Sunday, 29 January 2006 15:37
There’s a solace in Vonnegut’s work, something also readily perceptible in most of his novels, an encouraging window the author opens onto the hypocrisy of war and the terror of tyranny, especially when it masquerades as democracy.
(Seven Stories Press; 146 Pgs; $23.95)
“To practice any art, no matter how well or badly, is a way to make your soul grow. So do it.” This sentiment of Kurt Vonnegut is one of a number of missives he assails the political and cultural landscape with in A Man Without Country, and one he has never failed to live up to. Book after book, Vonnegut’s soul has grown, and now in his eighth decade of life is as feisty as ever, taking on homeland security alerts, Bush and his cronies, and just about anything else flying in the face of his common sense.
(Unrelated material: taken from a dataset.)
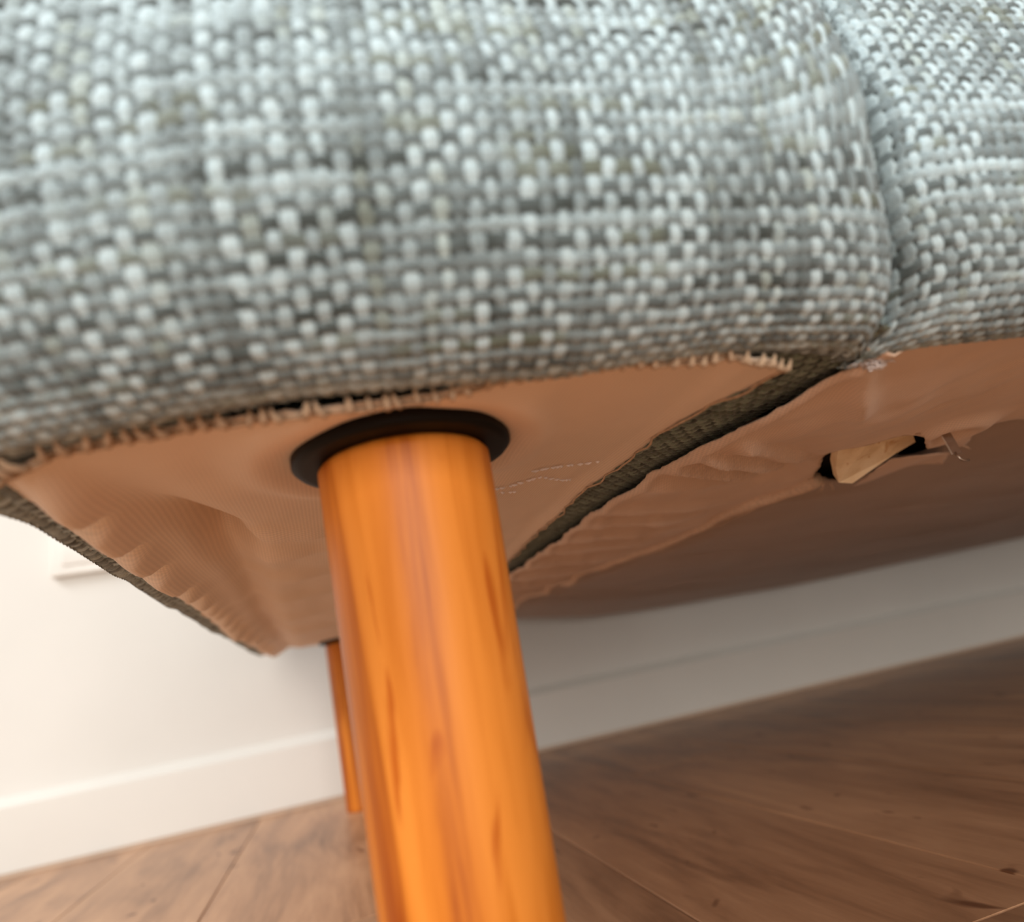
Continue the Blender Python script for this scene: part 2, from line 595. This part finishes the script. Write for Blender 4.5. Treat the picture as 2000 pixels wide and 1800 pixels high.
def weave(P, N, uu, vv, res_seed, amp=0.00062):
    """plain weave relief over points P with normals N; uu, vv thread coordinates in metres"""
    wob = 0.16
    pu = uu / PITCH + wob * vnoise(uu / PITCH / 2.2, vv / PITCH / 2.2, res_seed + 11)
    pv = vv / PITCH + wob * vnoise(uu / PITCH / 2.0 + 40, vv / PITCH / 2.0, res_seed + 12)
    i = np.floor(pu); j = np.floor(pv)
    fu = (pu - i) * 2 - 1; fv = (pv - j) * 2 - 1
    # per yarn thickness
    ru = 0.78 + 0.16 * vnoise(i * 3.3, pv / 3.0, res_seed + 3)
    rv = 0.78 + 0.16 * vnoise(j * 3.3, pu / 3.0, res_seed + 4)
    cu = np.sqrt(np.clip(1 - (fu / ru) ** 2, 0, 1)); cv = np.sqrt(np.clip(1 - (fv / rv) ** 2, 0, 1))
    su = np.where(np.mod(i, 2) == 0, 1.0, -1.0); sv = np.where(np.mod(j, 2) == 0, 1.0, -1.0)
    wave_warp = su * np.sin(np.pi * pv)          # vertical yarn i rides over/under along v
    wave_weft = -sv * np.sin(np.pi * pu)
    # checker: warp on top where su*sin(pi pv) > 0
    hw = wave_warp * 0.62 + cu * 1.05 - 0.5
    hf = wave_weft * 0.62 + cv * 1.05 - 0.5
    hw = np.where(np.abs(fu) > ru, -1.3, hw); hf = np.where(np.abs(fv) > rv, -1.3, hf)
    top = hw >= hf
    h = np.maximum(np.maximum(hw, hf), -1.1)
    c = np.where(top[..., None], yarn_color(i, pv, res_seed + 20, 0.80), yarn_color(j, pu, res_seed + 40, 0.42))
    gap = (np.maximum(hw, hf) < -1.0)[..., None]
    c = np.where(gap, DARK * 0.7, c)  # shade between the yarns put into the colour
    Q = P + N * (h * amp)[..., None]
    return Q, np.concatenate([c, np.ones(c.shape[:-1] + (1,))], -1)


def upholstery(name, plan, z_top, parent, seed, lean=None, shear=None, step=0.00042, rx=0.034, rz=0.052, lip=0.011, seam=0):
    """woven cover swept along a plan curve (the line where it meets the underside), rounded and turned under at the bottom"""
    C, s = catmull(plan, step)
    T = np.gradient(C, axis=0); T /= np.linalg.norm(T, axis=1)[:, None]
    NO = np.column_stack([T[:, 1], -T[:, 0]])          # outward (to the right of travel)
    zb = U - 0.0012
    an = np.linspace(0, math.pi / 2, 200)
    pro = [(rx - 0.16 * (z_top - zb - rz), z_top)] + [(rx * math.cos(q), zb + rz - rz * math.sin(q)) for q in an] + [(-lip, zb + lip * 0.32)]
    pro = np.array(pro)
    ds = np.r_[0, np.cumsum(np.linalg.norm(np.diff(pro, axis=0), axis=1))]
    nv = int(ds[-1] / step) + 1
    d = np.linspace(0, ds[-1], nv)
    off = np.interp(d, ds, pro[:, 0]); z = np.interp(d, ds, pro[:, 1])
    to = np.gradient(off); tz = np.gradient(z); q = np.hypot(to, tz)
    nout = -tz / q; nz = to / q
    if seam:                                           # beside the seam the cover is drawn straight, not sideways
        k = (s[-1] - s) if seam > 0 else s
        e = smooth(0.002, 0.045, k)
        NO[:] = NO * e[:, None] + np.array([0.0, -1.0]) * (1 - e)[:, None]
        NO /= np.linalg.norm(NO, axis=1)[:, None]
        T2 = 0.80 + 0.20 * smooth(0.0, 0.011, k)
        NO[:, 1] *= T2
    P = np.zeros((len(C), nv, 3)); N = np.zeros_like(P)
    # the outer side of the armrest stands nearly straight, the front is padded
    pad = np.ones(len(C)) if seam <= 0 else 0.10 + 0.90 * smooth(0.205, 0.150, C[:, 1])
    offs = np.where(off[None] > 0, off[None] * pad[:, None], off[None])
    P[..., 0] = C[:, None, 0] + NO[:, None, 0] * offs
    P[..., 1] = C[:, None, 1] + NO[:, None, 1] * offs
    P[..., 2] = z[None]
    N[..., 0] = NO[:, None, 0] * nout[None]; N[..., 1] = NO[:, None, 1] * nout[None]; N[..., 2] = nz[None]
    # the stuffing pushes the cover out a little, unevenly
    b = vnoise(s[:, None] / 0.05, d[None] / 0.05, seed) * 0.0014 + vnoise(s[:, None] / 0.02, d[None] / 0.03, seed + 9) * 0.0005
    P += N * b[..., None]
    if lean is not None:
        P[..., 0] += lean(P[..., 0], P[..., 2])
    uu = np.repeat(s[:, None], nv, 1); vv = np.repeat(d[None], len(C), 0)
    if shear is not None:
        vv = vv + shear(P[..., 0], P[..., 2])
    Q, c = weave(P, N, uu, vv, seed)
    return grid_mesh(name, Q, M_YARN, parent, c)


# ---- left armrest
arm_body_plan = [(-0.072, 0.868), (-0.072, 0.33), (-0.069, 0.20), (-0.058, 0.172), (-0.03, 0.156), (0.05, 0.146), (0.11, 0.145), (0.130, 0.152), (0.134, 0.175), (0.134, 0.868)]


def prism(name, plan, z0, z1, m, parent, bev=0.0):
    bm = bmesh.new()
    lo = [bm.verts.new((x, y, z0)) for x, y in plan]
    f = bm.faces.new(lo)
    r = bmesh.ops.extrude_face_region(bm, geom=[f])
    for g in r['geom']:
        if isinstance(g, bmesh.types.BMVert):
            g.co.z = z1
    bmesh.ops.recalc_face_normals(bm, faces=bm.faces[:])
    if bev:
        ed = [e for e in bm.edges if all(abs(v.co.z - z1) < 1e-6 for v in e.verts)]
        bmesh.ops.bevel(bm, geom=ed, offset=bev, segments=4, profile=0.5, affect='EDGES')
    me = bpy.data.meshes.new(name)
    bm.to_mesh(me); bm.free()
    return link(name, me, m, parent)


arm = prism('armrest', arm_body_plan, U + 0.03, 0.46, M_FAB, sofa, 0.03)


def arm_lean(x, z):
    return (-0.0088 * smooth(0.177, 0.214, z) + 0.10 * np.clip(z - 0.2, 0, 0.05)) * smooth(0.05, 0.135, x)


def arm_shear(x, z):
    return 0.9 * np.clip(x - 0.075, 0, None) ** 1.6 * 3.0 * smooth(0.19, 0.26, z)


arm_plan = [(-0.0745, 0.330), (-0.0745, 0.25), (-0.0740, 0.215), (-0.0738, 0.190), (-0.0725, 0.1720), (-0.0665, 0.1590), (-0.0560, 0.1510), (-0.0300, 0.1430), (0.0014, 0.1372),
            (0.0350, 0.1335), (0.0680, 0.1315), (0.1000, 0.1310), (0.124, 0.1318), (0.1362, 0.1350), (0.1420, 0.1410)]
upholstery('front_upholstery', arm_plan, 0.335, arm, 101, arm_lean, arm_shear, seam=1)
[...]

There’s a solace in Vonnegut’s work, something also readily perceptible in most of his novels, an encouraging window the author opens onto the hypocrisy of war and the terror of tyranny, especially when it masquerades as democracy. His anti-war stance is hardly a revelation, and so when recalling the bombing of Dresden, a subject he was finally “grown up enough to write about” in 1968 when he wrote Slaughterhouse Five, Vonnegut says: “It was pure nonsense, pointless destruction. The whole city was burned down, and it was a British atrocity, not ours.” It’s enough to get any right-wing sycophant’s blood curdling.
Portions of A Man Without a Country also give a glimpse of Vonnegut, the writer and the man, a humanist through and through. “If I should ever die, God forbid, let this be my epitaph: The only proof he needed for the existence of God was music,” he writes in one of the book’s brief passages.
A Man Without a Country is a pithy volume of whimsical attitude, a testament of waning years, and incisive cuts that are smaller, but still sting. As for his age, Vonnegut simply writes: “I turned eighty-two on November 11, 2004. What’s it like to be this old? I can’t parallel park worth a damn anymore, so please don’t watch while I try to do it.”